**Objective:** Gather all lines from the material that contain the word "Blender".
======== Available data ========
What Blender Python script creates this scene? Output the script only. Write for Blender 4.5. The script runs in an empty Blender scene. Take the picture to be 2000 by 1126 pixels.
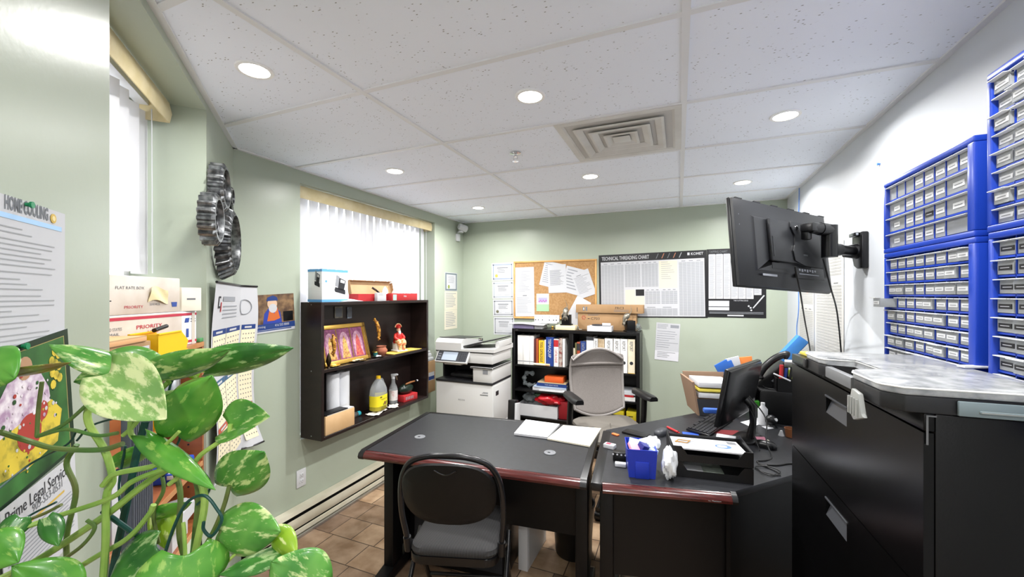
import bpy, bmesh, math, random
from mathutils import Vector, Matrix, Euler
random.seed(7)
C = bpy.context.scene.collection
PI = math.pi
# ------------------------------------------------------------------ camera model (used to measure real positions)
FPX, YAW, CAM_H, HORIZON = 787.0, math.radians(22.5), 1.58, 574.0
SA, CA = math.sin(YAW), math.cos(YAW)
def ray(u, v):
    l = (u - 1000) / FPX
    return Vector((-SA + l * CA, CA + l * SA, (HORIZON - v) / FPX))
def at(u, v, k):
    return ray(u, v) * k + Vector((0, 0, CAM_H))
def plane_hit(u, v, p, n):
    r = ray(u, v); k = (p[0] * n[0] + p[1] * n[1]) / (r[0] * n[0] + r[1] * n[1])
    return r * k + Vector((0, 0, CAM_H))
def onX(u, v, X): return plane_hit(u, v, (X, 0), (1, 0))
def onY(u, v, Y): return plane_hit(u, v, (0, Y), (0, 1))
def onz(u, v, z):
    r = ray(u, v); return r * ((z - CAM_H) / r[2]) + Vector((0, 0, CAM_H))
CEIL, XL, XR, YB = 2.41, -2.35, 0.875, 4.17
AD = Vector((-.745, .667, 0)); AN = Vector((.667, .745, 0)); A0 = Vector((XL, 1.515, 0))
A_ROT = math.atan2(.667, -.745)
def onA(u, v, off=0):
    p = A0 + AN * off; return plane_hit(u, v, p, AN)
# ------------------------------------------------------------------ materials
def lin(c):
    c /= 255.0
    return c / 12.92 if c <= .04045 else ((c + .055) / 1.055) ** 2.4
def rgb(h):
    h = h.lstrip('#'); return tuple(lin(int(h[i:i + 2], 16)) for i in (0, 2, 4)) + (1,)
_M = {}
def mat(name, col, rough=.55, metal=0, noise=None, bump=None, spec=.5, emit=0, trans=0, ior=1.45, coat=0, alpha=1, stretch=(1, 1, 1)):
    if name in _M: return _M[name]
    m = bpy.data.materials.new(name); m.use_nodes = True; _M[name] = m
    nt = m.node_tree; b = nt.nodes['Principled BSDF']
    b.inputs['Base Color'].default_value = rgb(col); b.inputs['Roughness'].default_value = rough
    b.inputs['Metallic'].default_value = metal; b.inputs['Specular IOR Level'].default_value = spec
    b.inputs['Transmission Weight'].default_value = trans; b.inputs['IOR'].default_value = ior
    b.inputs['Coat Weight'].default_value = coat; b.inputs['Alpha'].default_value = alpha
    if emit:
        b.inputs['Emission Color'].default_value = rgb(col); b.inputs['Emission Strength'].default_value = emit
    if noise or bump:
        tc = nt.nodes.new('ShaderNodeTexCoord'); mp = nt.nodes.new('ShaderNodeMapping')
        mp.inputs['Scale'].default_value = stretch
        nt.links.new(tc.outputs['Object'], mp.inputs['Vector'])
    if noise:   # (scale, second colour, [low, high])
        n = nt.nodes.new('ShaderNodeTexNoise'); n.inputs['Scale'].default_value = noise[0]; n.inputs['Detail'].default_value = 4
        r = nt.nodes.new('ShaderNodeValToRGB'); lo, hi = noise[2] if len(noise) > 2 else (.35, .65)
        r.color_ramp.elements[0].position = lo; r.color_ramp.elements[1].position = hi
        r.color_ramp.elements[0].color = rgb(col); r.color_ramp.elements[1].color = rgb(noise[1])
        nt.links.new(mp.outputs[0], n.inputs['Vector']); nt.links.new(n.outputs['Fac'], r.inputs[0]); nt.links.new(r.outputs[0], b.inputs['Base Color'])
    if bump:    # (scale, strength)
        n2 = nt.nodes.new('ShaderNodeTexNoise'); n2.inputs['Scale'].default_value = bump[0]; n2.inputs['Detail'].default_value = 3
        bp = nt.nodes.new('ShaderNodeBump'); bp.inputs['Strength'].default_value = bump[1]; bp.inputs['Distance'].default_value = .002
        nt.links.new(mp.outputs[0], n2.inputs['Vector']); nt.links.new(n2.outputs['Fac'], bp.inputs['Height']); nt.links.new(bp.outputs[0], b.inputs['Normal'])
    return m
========
======== Available data ========
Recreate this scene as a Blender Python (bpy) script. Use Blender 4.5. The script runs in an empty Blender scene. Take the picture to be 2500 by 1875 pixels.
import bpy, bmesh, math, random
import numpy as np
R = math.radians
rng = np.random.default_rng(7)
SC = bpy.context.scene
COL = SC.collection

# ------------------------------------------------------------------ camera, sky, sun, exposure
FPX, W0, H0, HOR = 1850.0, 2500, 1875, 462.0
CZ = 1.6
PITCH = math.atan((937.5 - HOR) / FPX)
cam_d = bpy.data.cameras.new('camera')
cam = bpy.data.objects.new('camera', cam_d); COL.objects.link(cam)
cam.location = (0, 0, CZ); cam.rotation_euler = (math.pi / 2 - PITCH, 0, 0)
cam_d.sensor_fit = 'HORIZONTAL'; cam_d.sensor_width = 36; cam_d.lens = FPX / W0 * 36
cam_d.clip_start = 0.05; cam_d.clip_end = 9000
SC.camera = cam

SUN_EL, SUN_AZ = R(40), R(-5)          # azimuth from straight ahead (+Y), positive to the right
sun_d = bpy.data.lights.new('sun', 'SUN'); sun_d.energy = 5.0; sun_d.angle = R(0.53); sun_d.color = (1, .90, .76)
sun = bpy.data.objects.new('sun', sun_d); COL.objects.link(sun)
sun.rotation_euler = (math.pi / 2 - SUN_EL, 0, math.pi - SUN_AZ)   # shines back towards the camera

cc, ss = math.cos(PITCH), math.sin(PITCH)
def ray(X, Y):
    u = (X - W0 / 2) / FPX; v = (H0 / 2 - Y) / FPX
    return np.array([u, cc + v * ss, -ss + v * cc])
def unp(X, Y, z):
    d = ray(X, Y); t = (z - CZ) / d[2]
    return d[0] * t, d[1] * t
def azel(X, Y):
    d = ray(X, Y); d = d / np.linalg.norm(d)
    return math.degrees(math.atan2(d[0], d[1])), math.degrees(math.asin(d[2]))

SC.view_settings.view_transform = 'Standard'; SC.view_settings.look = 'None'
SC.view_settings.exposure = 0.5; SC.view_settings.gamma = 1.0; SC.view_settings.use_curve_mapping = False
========
======== Available data ========
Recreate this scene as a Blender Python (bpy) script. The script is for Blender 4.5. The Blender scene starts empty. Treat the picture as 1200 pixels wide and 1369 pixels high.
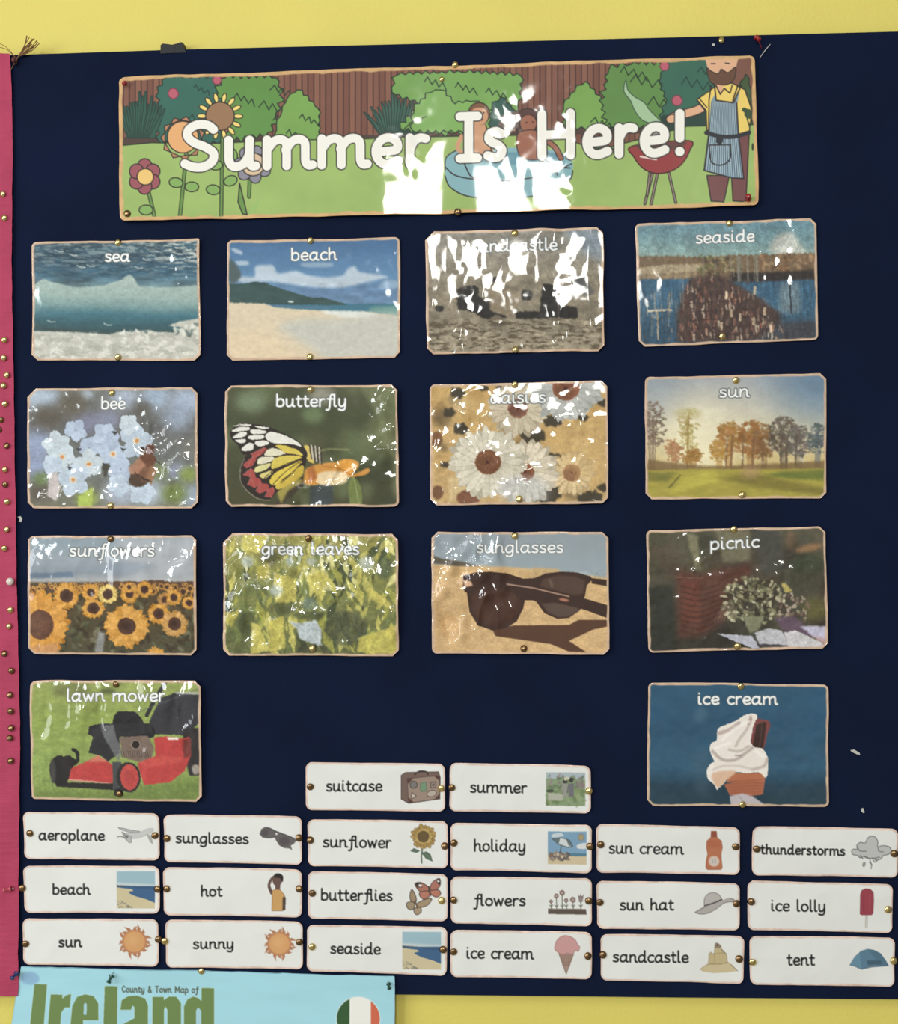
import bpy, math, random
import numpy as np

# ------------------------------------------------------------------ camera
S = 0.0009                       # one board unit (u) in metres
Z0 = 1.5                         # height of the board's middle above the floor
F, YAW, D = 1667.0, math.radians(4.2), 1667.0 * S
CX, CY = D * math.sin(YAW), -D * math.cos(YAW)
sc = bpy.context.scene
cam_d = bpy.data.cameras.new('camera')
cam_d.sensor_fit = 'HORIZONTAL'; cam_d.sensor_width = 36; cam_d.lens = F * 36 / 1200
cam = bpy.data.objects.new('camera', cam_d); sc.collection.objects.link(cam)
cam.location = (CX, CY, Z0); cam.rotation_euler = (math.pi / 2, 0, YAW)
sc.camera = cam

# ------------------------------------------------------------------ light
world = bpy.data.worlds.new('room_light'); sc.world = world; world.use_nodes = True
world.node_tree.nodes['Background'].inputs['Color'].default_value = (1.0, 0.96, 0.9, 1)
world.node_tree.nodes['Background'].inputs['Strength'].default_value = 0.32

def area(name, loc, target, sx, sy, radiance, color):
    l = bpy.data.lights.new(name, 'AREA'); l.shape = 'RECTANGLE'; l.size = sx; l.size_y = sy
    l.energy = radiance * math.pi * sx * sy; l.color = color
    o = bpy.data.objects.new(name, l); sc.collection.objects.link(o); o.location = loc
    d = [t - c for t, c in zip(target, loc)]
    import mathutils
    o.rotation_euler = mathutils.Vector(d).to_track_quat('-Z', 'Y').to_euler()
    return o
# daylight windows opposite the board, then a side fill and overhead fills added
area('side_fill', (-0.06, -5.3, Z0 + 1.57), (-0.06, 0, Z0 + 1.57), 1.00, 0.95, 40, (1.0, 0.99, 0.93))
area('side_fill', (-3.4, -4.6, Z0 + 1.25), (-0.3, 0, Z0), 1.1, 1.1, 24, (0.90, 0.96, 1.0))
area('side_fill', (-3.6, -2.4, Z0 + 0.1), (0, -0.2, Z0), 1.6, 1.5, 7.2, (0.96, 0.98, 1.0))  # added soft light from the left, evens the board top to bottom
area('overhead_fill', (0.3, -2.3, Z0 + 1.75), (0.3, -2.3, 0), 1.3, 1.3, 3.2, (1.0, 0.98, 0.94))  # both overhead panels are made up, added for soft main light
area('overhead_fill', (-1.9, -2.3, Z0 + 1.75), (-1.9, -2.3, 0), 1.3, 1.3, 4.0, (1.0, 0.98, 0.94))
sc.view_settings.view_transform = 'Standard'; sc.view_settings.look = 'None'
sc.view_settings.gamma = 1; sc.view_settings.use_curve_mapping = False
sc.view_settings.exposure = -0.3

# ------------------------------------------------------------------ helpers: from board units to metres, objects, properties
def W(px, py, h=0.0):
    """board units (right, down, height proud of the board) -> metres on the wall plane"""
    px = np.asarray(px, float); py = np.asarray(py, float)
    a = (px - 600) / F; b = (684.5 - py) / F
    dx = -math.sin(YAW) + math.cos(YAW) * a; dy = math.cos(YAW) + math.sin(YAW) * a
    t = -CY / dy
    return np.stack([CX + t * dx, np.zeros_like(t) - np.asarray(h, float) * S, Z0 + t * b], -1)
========
**Result of the task:**
What Blender Python script creates this scene? Output the script only. Write for Blender 4.5. The script runs in an empty Blender scene. Take the picture to be 2000 by 1126 pixels.
Recreate this scene as a Blender Python (bpy) script. Use Blender 4.5. The script runs in an empty Blender scene. Take the picture to be 2500 by 1875 pixels.
Recreate this scene as a Blender Python (bpy) script. The script is for Blender 4.5. The Blender scene starts empty. Treat the picture as 1200 pixels wide and 1369 pixels high.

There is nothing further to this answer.